Music, theater, gardening, travel, current affairs, and my personal life, not always in that order. I try to keep it interesting, I rarely hold back, because one thing I truly believe in is the shared experience of this reality we call life. We're all in this together, people. More than we even know.
Tuesday, April 22, 2008
Turn off your TV week
This week--From Monday, April 21st to Sunday, the 27th--is Turn Off Your TV Week, sponsored by the Center for Screen Time Awareness. They say all screens, including video games and computers, should be turned off to get the maximum effect of the...what is this?...a protest?...a ban?
Anyway, turning off the TV isn't a prob for me. Sue and I actually do have a television, but it's not connected to the cable. As a matter of fact, it's not even plugged in. Right now, it's on the floor in the corner of the bedroom with a DVD player stacked on top of it. We moved in January 15, and haven't watched any television, except when I "watched" the Super Bowl.

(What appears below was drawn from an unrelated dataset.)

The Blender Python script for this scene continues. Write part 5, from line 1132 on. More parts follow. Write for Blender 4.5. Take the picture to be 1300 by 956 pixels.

Anyone who has been in the same room with me watching television knows that I can't just sit and watch anything. I have to be doing something else at the same time. I honest to God don't understand how people can just sit still and watch television as much as most people do.
And when I tell people we don't have a television, I often get the same response I got from a co-worker. Total disbelief. They flat out don't believe me. Well who would, when you realize that, for example, this particular co-worker told me he had a television in every room in his house? Hey Mr. Green, he's so serene, he's gotta TV in every room....(Pleasant Valley Sunday).
It's not that I'm even opposed to television, no more than I'm opposed to say, polo. I don't play polo and I simply don't like watching television. I'd rather read or play a guitar or listen to music or talk to Sue or play with my dog or...well, you get the idea. There are just other things I'd rather do than watch television.
I do think there is a ton of crap on television, and I think a lot of it has gotten way out of hand and is inappropriate, for example, for young people, but I don't think percentage-wise there's any less crap than in say a bookstore once you factored in all the self-help books and autobiographies "written" by pop stars. You have to choose on television as much as you have to choose in a bookstore.